As lunch progressed, one of the women noted, “This isn’t painting a pretty picture of GOER’s early years.” “Well,” another agreed, “treating support staff like fixtures was the way it was back then. Things have changed tremendously in this agency. Now, support staff are treated as part of the team, and their contributions are respected.”
Some of GOER’s past directors were mentioned, and one of the common themes was that each of these people left their own unique mark on State policy. Each seemed to have a specific area of interest that was focused upon in their era.
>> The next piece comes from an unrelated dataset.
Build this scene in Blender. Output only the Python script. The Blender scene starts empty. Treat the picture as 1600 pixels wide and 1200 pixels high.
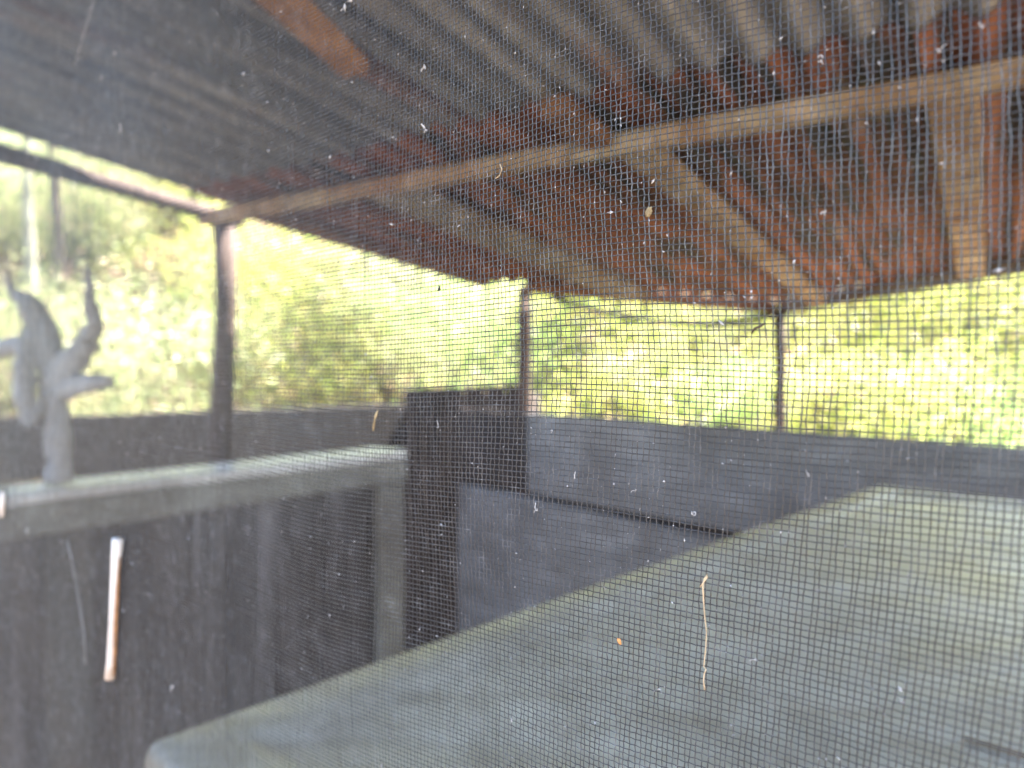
import bpy, math, random
import numpy as np
from mathutils import Vector, Matrix

random.seed(7)
RNG = np.random.default_rng(11)
SC = bpy.context.scene
COL = SC.collection
R = math.radians

# ------------------------------------------------------------------ camera
EYE = 1.45
cam = bpy.data.cameras.new('camera')
cam_o = bpy.data.objects.new('camera', cam)
COL.objects.link(cam_o)
cam_o.location = (0, 0, EYE)
cam_o.rotation_euler = (R(90 - 1.5), 0, 0)
cam.sensor_width = 36
cam.lens = 25.9
cam.clip_start = 0.01
cam.clip_end = 600
cam.dof.use_dof = True
cam.dof.focus_distance = 0.19
cam.dof.aperture_fstop = 9.6
cam.dof.aperture_blades = 0
SC.camera = cam_o

# ------------------------------------------------------------------ world and sun
SUN_EL, SUN_AZ = 60.0, 63.0          # azimuth measured from straight ahead (+Y) to the right (+X)
world = bpy.data.worlds.new('World')
SC.world = world
world.use_nodes = True
wn = world.node_tree
bg = wn.nodes['Background']
sky = wn.nodes.new('ShaderNodeTexSky')
sky.sky_type = 'NISHITA'
sky.sun_disc = False
sky.sun_elevation = R(SUN_EL)
sky.sun_rotation = R(SUN_AZ)
wn.links.new(sky.outputs[0], bg.inputs[0])
bg.inputs[1].default_value = 0.07
sun = bpy.data.lights.new('sun', 'SUN')
sun.energy = 5.0
sun.angle = R(0.53)
sun.color = (1.0, 0.95, 0.86)
sun_o = bpy.data.objects.new('sun', sun)
COL.objects.link(sun_o)
sd = Vector((math.sin(R(SUN_AZ)) * math.cos(R(SUN_EL)), math.cos(R(SUN_AZ)) * math.cos(R(SUN_EL)), math.sin(R(SUN_EL))))
sun_o.rotation_euler = (-sd).to_track_quat('-Z', 'Y').to_euler()
sun_o.location = sd * 30
SC.view_settings.view_transform = 'Standard'
SC.view_settings.look = 'None'
SC.view_settings.gamma = 1.0
SC.view_settings.use_curve_mapping = False
SC.view_settings.exposure = 4.65
SC.cycles.max_bounces = 10
SC.cycles.diffuse_bounces = 6
SC.cycles.use_denoising = True

# ------------------------------------------------------------------ helpers
def tag(o, label=None, cat=None, group=None, kind=None):
    if label: o['label'] = label
    if cat: o['category'] = cat
    if group: o['group'] = group
    if kind: o['kind'] = kind
    return o

def empty(name, loc):
    o = bpy.data.objects.new(name, None)
    o.location = loc
    o.empty_display_size = 0.05
    COL.objects.link(o)
    return o

def obj_from(name, verts, faces, mat, parent=None, smooth=False):
    me = bpy.data.meshes.new(name)
    me.from_pydata([tuple(map(float, v)) for v in verts], [], [tuple(map(int, f)) for f in faces])
    if smooth:
        me.shade_smooth()
    me.materials.append(mat)
    o = bpy.data.objects.new(name, me)
    COL.objects.link(o)
    if parent:
        o.parent = parent
        o.matrix_parent_inverse = Matrix.Translation(-Vector(parent.location))
    return o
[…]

The bargaining process itself has changed over time as well, but another part of GOER’s lasting legacy are the proactive policies, programs and procedures that GOER helped to put in place, such as onsite child care centers for State employees, incorporating support for the concepts of comparable worth and pay equity in the State’s method of compensation, and adoption of policies to tie what were previously longevity increases to evaluation of an employee’s performance.
Now that GOER has amassed a large body of knowledge and expertise in public sector employee relations matters, our next thirty years will be ushered in by a focus on ways to disseminate that knowledge and expertise to those who have need of it. GOER is in the forefront of State agencies using new technology to deliver our services to our constituency, and tackling those workplace issues that use of that new technology has brought to the fore. The next thirty years will undoubtedly continue GOER’s benchmark of “service through excellence and integrity.”